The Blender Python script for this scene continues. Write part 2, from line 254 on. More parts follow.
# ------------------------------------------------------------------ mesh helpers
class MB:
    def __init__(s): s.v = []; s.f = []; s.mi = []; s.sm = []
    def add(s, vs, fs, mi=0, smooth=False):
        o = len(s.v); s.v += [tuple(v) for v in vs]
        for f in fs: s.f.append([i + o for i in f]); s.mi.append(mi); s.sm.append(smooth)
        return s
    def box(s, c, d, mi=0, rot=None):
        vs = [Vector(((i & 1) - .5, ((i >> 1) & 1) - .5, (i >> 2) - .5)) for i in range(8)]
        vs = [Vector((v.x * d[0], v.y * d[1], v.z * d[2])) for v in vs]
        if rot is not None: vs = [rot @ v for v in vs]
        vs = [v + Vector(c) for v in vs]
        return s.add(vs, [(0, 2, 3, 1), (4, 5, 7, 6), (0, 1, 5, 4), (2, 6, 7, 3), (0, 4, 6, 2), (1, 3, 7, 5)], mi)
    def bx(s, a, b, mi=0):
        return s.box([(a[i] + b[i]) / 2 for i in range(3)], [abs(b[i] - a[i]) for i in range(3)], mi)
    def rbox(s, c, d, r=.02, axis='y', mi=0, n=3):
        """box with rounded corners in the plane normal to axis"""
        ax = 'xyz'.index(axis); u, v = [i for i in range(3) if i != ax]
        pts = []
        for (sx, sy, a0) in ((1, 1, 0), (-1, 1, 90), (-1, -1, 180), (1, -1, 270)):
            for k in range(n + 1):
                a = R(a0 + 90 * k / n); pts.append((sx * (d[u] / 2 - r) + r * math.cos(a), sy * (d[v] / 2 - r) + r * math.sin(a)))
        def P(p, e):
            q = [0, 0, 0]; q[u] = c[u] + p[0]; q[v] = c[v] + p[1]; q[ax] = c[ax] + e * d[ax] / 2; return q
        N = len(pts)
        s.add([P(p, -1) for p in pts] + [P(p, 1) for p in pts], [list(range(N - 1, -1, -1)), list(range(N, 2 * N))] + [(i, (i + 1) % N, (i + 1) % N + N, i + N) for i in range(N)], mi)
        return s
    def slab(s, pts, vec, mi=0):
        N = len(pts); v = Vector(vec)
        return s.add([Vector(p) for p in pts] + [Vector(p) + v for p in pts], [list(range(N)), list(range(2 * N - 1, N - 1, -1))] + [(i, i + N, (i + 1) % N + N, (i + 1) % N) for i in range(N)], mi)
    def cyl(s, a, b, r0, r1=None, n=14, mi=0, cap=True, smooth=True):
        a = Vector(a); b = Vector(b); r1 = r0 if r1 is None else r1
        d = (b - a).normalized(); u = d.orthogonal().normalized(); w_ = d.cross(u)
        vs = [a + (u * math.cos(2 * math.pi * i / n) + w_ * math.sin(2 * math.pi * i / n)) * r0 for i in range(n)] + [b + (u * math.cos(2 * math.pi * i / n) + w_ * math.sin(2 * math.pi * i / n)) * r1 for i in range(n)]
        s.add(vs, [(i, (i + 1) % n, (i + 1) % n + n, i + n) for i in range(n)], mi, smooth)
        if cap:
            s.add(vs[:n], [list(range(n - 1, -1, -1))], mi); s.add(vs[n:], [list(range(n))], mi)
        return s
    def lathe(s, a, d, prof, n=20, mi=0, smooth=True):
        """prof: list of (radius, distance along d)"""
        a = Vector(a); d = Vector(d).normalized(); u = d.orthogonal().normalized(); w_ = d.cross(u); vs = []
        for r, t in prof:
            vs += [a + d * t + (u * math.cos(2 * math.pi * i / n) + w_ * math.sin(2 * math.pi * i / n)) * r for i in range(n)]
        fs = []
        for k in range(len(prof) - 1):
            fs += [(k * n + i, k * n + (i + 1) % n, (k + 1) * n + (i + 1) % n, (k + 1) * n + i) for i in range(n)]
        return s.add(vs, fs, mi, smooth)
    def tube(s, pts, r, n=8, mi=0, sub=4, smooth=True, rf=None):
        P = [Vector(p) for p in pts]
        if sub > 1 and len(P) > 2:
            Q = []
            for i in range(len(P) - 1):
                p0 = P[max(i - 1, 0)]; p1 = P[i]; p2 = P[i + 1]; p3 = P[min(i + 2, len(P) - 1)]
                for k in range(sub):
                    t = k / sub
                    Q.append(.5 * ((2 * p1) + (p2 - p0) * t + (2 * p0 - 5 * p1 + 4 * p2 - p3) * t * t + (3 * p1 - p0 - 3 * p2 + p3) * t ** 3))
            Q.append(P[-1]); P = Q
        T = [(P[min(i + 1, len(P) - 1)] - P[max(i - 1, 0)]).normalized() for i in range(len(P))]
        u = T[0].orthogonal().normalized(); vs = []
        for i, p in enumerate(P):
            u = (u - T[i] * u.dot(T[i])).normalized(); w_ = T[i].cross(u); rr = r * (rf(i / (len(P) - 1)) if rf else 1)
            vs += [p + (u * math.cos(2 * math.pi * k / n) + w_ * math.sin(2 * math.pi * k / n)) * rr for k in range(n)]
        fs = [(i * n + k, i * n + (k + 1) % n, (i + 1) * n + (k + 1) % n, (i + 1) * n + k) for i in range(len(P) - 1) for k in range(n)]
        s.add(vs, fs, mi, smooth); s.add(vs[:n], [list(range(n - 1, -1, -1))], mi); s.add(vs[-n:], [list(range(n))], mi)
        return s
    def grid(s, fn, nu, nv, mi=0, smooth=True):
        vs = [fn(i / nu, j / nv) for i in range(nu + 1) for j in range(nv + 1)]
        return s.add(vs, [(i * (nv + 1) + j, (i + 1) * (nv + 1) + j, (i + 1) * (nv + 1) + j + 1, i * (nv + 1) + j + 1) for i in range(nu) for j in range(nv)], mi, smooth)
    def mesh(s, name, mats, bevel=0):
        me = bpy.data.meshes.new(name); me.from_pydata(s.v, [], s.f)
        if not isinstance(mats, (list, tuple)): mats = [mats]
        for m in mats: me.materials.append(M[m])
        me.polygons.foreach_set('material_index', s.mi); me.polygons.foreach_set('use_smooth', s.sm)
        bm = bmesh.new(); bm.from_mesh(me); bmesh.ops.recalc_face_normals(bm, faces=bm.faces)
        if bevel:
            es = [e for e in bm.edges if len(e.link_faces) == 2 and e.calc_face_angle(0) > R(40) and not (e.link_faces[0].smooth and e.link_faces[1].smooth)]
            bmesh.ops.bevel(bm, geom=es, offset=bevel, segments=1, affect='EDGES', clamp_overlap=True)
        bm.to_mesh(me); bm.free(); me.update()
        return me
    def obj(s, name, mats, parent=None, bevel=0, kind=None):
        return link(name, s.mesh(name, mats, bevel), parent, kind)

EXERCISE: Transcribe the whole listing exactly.

COMPLETE ANSWER:
The Blender Python script for this scene continues. Write part 2, from line 254 on. More parts follow.
# ------------------------------------------------------------------ mesh helpers
class MB:
    def __init__(s): s.v = []; s.f = []; s.mi = []; s.sm = []
    def add(s, vs, fs, mi=0, smooth=False):
        o = len(s.v); s.v += [tuple(v) for v in vs]
        for f in fs: s.f.append([i + o for i in f]); s.mi.append(mi); s.sm.append(smooth)
        return s
    def box(s, c, d, mi=0, rot=None):
        vs = [Vector(((i & 1) - .5, ((i >> 1) & 1) - .5, (i >> 2) - .5)) for i in range(8)]
        vs = [Vector((v.x * d[0], v.y * d[1], v.z * d[2])) for v in vs]
        if rot is not None: vs = [rot @ v for v in vs]
        vs = [v + Vector(c) for v in vs]
        return s.add(vs, [(0, 2, 3, 1), (4, 5, 7, 6), (0, 1, 5, 4), (2, 6, 7, 3), (0, 4, 6, 2), (1, 3, 7, 5)], mi)
    def bx(s, a, b, mi=0):
        return s.box([(a[i] + b[i]) / 2 for i in range(3)], [abs(b[i] - a[i]) for i in range(3)], mi)
    def rbox(s, c, d, r=.02, axis='y', mi=0, n=3):
        """box with rounded corners in the plane normal to axis"""
        ax = 'xyz'.index(axis); u, v = [i for i in range(3) if i != ax]
        pts = []
        for (sx, sy, a0) in ((1, 1, 0), (-1, 1, 90), (-1, -1, 180), (1, -1, 270)):
            for k in range(n + 1):
                a = R(a0 + 90 * k / n); pts.append((sx * (d[u] / 2 - r) + r * math.cos(a), sy * (d[v] / 2 - r) + r * math.sin(a)))
        def P(p, e):
            q = [0, 0, 0]; q[u] = c[u] + p[0]; q[v] = c[v] + p[1]; q[ax] = c[ax] + e * d[ax] / 2; return q
        N = len(pts)
        s.add([P(p, -1) for p in pts] + [P(p, 1) for p in pts], [list(range(N - 1, -1, -1)), list(range(N, 2 * N))] + [(i, (i + 1) % N, (i + 1) % N + N, i + N) for i in range(N)], mi)
        return s
    def slab(s, pts, vec, mi=0):
        N = len(pts); v = Vector(vec)
        return s.add([Vector(p) for p in pts] + [Vector(p) + v for p in pts], [list(range(N)), list(range(2 * N - 1, N - 1, -1))] + [(i, i + N, (i + 1) % N + N, (i + 1) % N) for i in range(N)], mi)
    def cyl(s, a, b, r0, r1=None, n=14, mi=0, cap=True, smooth=True):
        a = Vector(a); b = Vector(b); r1 = r0 if r1 is None else r1
        d = (b - a).normalized(); u = d.orthogonal().normalized(); w_ = d.cross(u)
        vs = [a + (u * math.cos(2 * math.pi * i / n) + w_ * math.sin(2 * math.pi * i / n)) * r0 for i in range(n)] + [b + (u * math.cos(2 * math.pi * i / n) + w_ * math.sin(2 * math.pi * i / n)) * r1 for i in range(n)]
        s.add(vs, [(i, (i + 1) % n, (i + 1) % n + n, i + n) for i in range(n)], mi, smooth)
        if cap:
            s.add(vs[:n], [list(range(n - 1, -1, -1))], mi); s.add(vs[n:], [list(range(n))], mi)
        return s
    def lathe(s, a, d, prof, n=20, mi=0, smooth=True):
        """prof: list of (radius, distance along d)"""
        a = Vector(a); d = Vector(d).normalized(); u = d.orthogonal().normalized(); w_ = d.cross(u); vs = []
        for r, t in prof:
            vs += [a + d * t + (u * math.cos(2 * math.pi * i / n) + w_ * math.sin(2 * math.pi * i / n)) * r for i in range(n)]
        fs = []
        for k in range(len(prof) - 1):
            fs += [(k * n + i, k * n + (i + 1) % n, (k + 1) * n + (i + 1) % n, (k + 1) * n + i) for i in range(n)]
        return s.add(vs, fs, mi, smooth)
    def tube(s, pts, r, n=8, mi=0, sub=4, smooth=True, rf=None):
        P = [Vector(p) for p in pts]
        if sub > 1 and len(P) > 2:
            Q = []
            for i in range(len(P) - 1):
                p0 = P[max(i - 1, 0)]; p1 = P[i]; p2 = P[i + 1]; p3 = P[min(i + 2, len(P) - 1)]
                for k in range(sub):
                    t = k / sub
                    Q.append(.5 * ((2 * p1) + (p2 - p0) * t + (2 * p0 - 5 * p1 + 4 * p2 - p3) * t * t + (3 * p1 - p0 - 3 * p2 + p3) * t ** 3))
            Q.append(P[-1]); P = Q
        T = [(P[min(i + 1, len(P) - 1)] - P[max(i - 1, 0)]).normalized() for i in range(len(P))]
        u = T[0].orthogonal().normalized(); vs = []
        for i, p in enumerate(P):
            u = (u - T[i] * u.dot(T[i])).normalized(); w_ = T[i].cross(u); rr = r * (rf(i / (len(P) - 1)) if rf else 1)
            vs += [p + (u * math.cos(2 * math.pi * k / n) + w_ * math.sin(2 * math.pi * k / n)) * rr for k in range(n)]
        fs = [(i * n + k, i * n + (k + 1) % n, (i + 1) * n + (k + 1) % n, (i + 1) * n + k) for i in range(len(P) - 1) for k in range(n)]
        s.add(vs, fs, mi, smooth); s.add(vs[:n], [list(range(n - 1, -1, -1))], mi); s.add(vs[-n:], [list(range(n))], mi)
        return s
    def grid(s, fn, nu, nv, mi=0, smooth=True):
        vs = [fn(i / nu, j / nv) for i in range(nu + 1) for j in range(nv + 1)]
        return s.add(vs, [(i * (nv + 1) + j, (i + 1) * (nv + 1) + j, (i + 1) * (nv + 1) + j + 1, i * (nv + 1) + j + 1) for i in range(nu) for j in range(nv)], mi, smooth)
    def mesh(s, name, mats, bevel=0):
        me = bpy.data.meshes.new(name); me.from_pydata(s.v, [], s.f)
        if not isinstance(mats, (list, tuple)): mats = [mats]
        for m in mats: me.materials.append(M[m])
        me.polygons.foreach_set('material_index', s.mi); me.polygons.foreach_set('use_smooth', s.sm)
        bm = bmesh.new(); bm.from_mesh(me); bmesh.ops.recalc_face_normals(bm, faces=bm.faces)
        if bevel:
            es = [e for e in bm.edges if len(e.link_faces) == 2 and e.calc_face_angle(0) > R(40) and not (e.link_faces[0].smooth and e.link_faces[1].smooth)]
            bmesh.ops.bevel(bm, geom=es, offset=bevel, segments=1, affect='EDGES', clamp_overlap=True)
        bm.to_mesh(me); bm.free(); me.update()
        return me
    def obj(s, name, mats, parent=None, bevel=0, kind=None):
        return link(name, s.mesh(name, mats, bevel), parent, kind)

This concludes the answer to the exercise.